Jason Cortlandt: Shown as a weak, terrified figure who owes his survival to Boxer’s intervention. His admission, though coerced, peels back a layer of the exploitation pipeline, painting him as a small-time middleman rather than a direct abuser.

Cindy Thomas: The reporter’s instincts are on full display as she surreptitiously records the standoff. Her presence reinforces the uneasy intersection of journalism and law enforcement in a high-stakes moment.

Themes, Symbols, or Motifs

Parental Desperation and Vigilantism: Snaff’s willingness to murder highlights the dark side of a parent’s love when the system appears to have failed.

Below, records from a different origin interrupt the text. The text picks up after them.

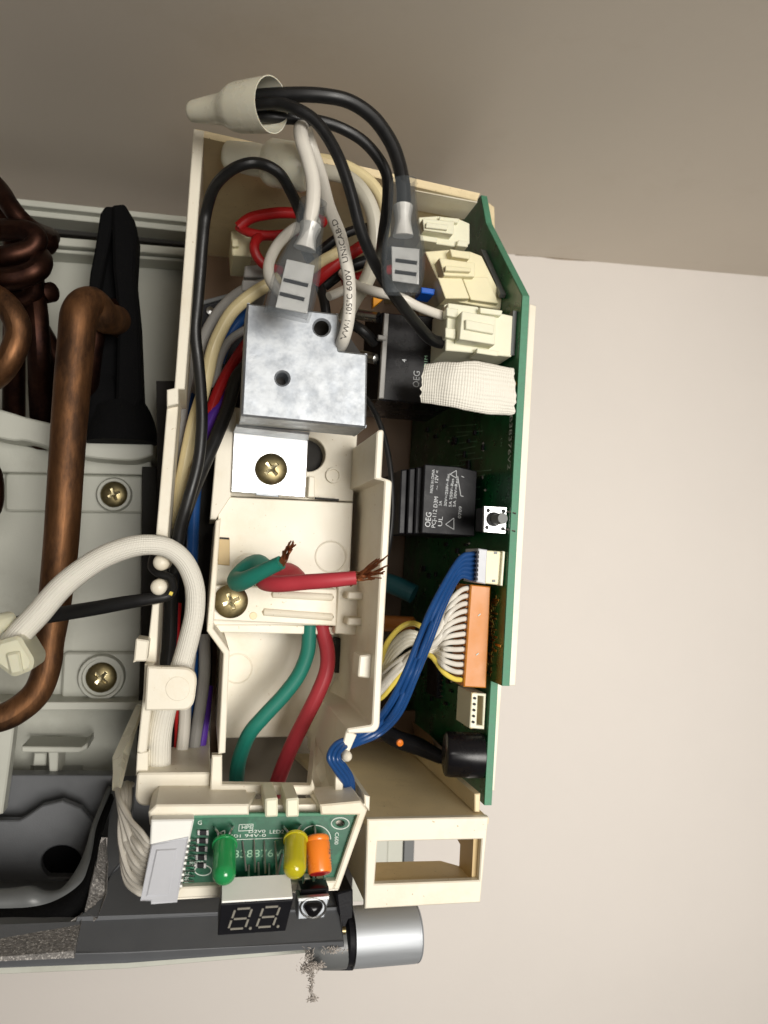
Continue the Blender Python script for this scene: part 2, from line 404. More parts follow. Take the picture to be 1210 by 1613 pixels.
obj('raised_pad', pl([(8, 745), (238, 750), (236, 808), (8, 805)], 46.8, 1.0, .001, r=8), chassis_m, ch)
obj('raised_pad', pl([(100, 1028), (232, 1028), (226, 1108), (96, 1110)], 46.8, 1.0, .001, r=8), chassis_m, ch)
# curved shelf
top = cr([(-160, 600), (0, 645), (40, 657), (82, 667), (140, 681), (200, 684), (241, 690)], 6)
bot = cr([(241, 716), (225, 722), (200, 725), (140, 720), (82, 706), (40, 694), (0, 690), (-160, 650)], 6)
obj('curved_shelf', pl([(a, b) for a, b in top]+[(a, b) for a, b in bot], 44.0, 6.0, .0008), chassis_m, ch)
obj('shelf_underside', pl([(-160, 665), (0, 695), (140, 722), (236, 722), (240, 748), (-160, 740)], 46.2, 3.5), chassis_m, ch)
for (x, y, rb, r, t) in ((180, 779, 26, 19, .5), (160, 1067, 34, 22, .9)):
    c = W(x, y, 46.4)
    obj('screw_boss', lathe(c, (0, -1, 0), [(-.01, mm(rb, 46)), (0, mm(rb, 46)), (.002, mm(rb-2, 46)), (.002, mm(rb-6, 46)), (-.0005, mm(rb-7, 46)), (-.0005, 0)]), chassis_m, ch)
    screw(ch, x, y, 46.4, r, t)
obj('lower_shelf', pl([(-160, 1106), (228, 1106), (228, 1118), (-160, 1120)], 45.0, 5.0), chassis_m, ch)
obj('lower_panel', pl([(-160, 1116), (226, 1116), (222, 1226), (130, 1226), (130, 1206), (48, 1206), (48, 1226), (-160, 1226)], 49.0, 1.0), chassis_m, ch)
obj('latch_bar', pl([(34, 1176), (128, 1177), (138, 1170), (138, 1180), (124, 1186), (34, 1185)], 45.5, 2.5, .0005), chassis_m, ch)
obj('latch_stem', pl([(76, 1184), (92, 1184), (90, 1222), (78, 1222)], 45.8, 2.5, .0005), chassis_m, ch)
obj('latch_tooth', pl([(54, 1186), (74, 1186), (72, 1206), (52, 1206)], 47, 1.5, .0005), chassis_m, ch)
obj('corner_gusset', pl([(-60, 1140), (22, 1145), (18, 1180), (4, 1282), (-60, 1300)], 43, 1.0, .0008), chassis_m, ch)
obj('end_plate', pl([(224, 735), (246, 735), (250, 850), (232, 1220), (214, 1220), (222, 1000)], 45.5, 4.5), dark_ins, ch)
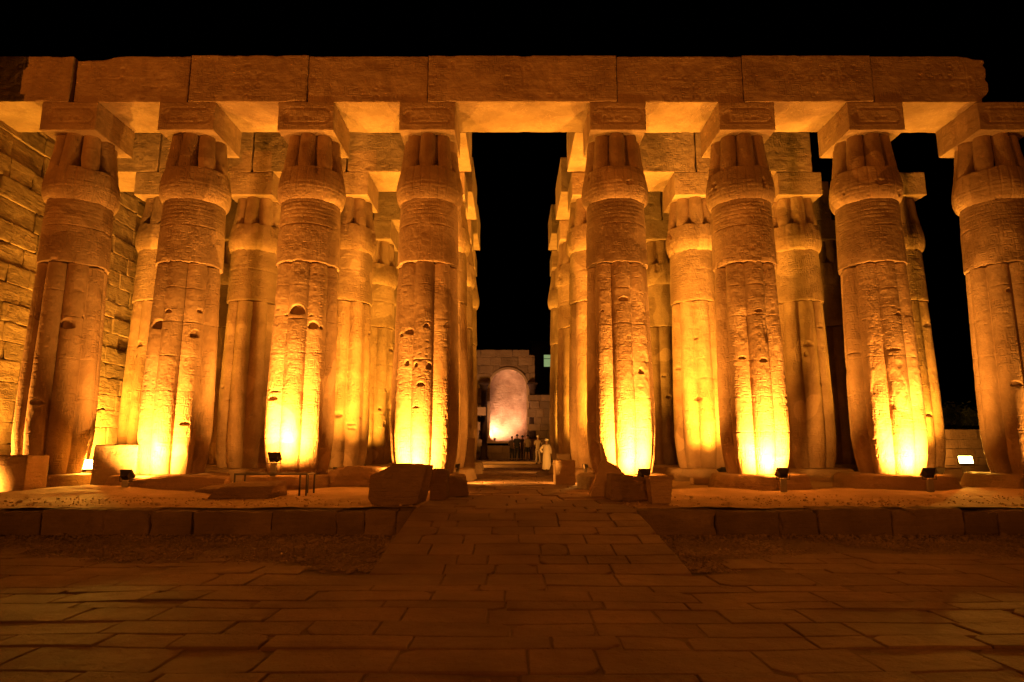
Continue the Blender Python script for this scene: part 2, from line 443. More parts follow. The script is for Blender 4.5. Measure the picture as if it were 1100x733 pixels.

Justice vs. Admissibility: The chapter starkly illustrates that a confession extracted at gunpoint holds no legal weight, yet it can still steer an investigation toward the truth.

Exploitation and Referral Networks: Cortlandt’s reference to being paid for “referrals” introduces a motif of casual, profit-driven human trafficking that dehumanizes victims.

The Catwalk: The elevated, precarious setting mirrors the high-wire tension and the moral precipice each character walks. When the pistol falls off the catwalk, it visually signals the collapse of imminent violence.

Recording as Power: Cindy’s phone—a modern observer—captures a truth that may never enter a courtroom but could still shape public or investigative pressure.

Why This Chapter Matters

Chapter 94 pivots the investigation from a missing girl to the broader machinery of a trafficking ring. The revelation of a “rich guy” who pays for referrals transforms the case, hinting that Nicole’s disappearance is not an isolated incident. Simultaneously, the chapter intensifies the emotional stakes by humanizing both the aggrieved father and the compromised informant. Boxer’s de-escalation skills avert a murder and preserve two potential sources. The moment crystallizes the series’ ongoing tension between official procedure and the messy reality of finding missing persons.

Study Questions and Answers

  1. Why is Cortlandt’s confession likely inadmissible in court?
    The confession was made while a gun was pressed to his forehead, which constitutes coercion. Under the Fifth Amendment and the due‑process clause, statements obtained through such duress cannot be used as evidence against a defendant.

  2. How does Eric Snaff’s emotional arc in this chapter illustrate the dangers of vigilante justice?
    Snaff begins ready to commit murder, believing only violence will bring closure. Boxer’s intervention and the offer of a lawful path forward cause him to collapse. His breakdown shows that vigilante impulses, if followed to the end, would have destroyed any chance of finding Nicole and ruined his own life.

  3. What function does Cindy’s recording serve, even if the confession is not legally admissible?
    The recording preserves details about the referral network that investigators can follow independently. It may also be used to pressure Cortlandt to cooperate, to substantiate a news story that generates public tips, or to build a wider case against the “rich guy” through parallel evidence.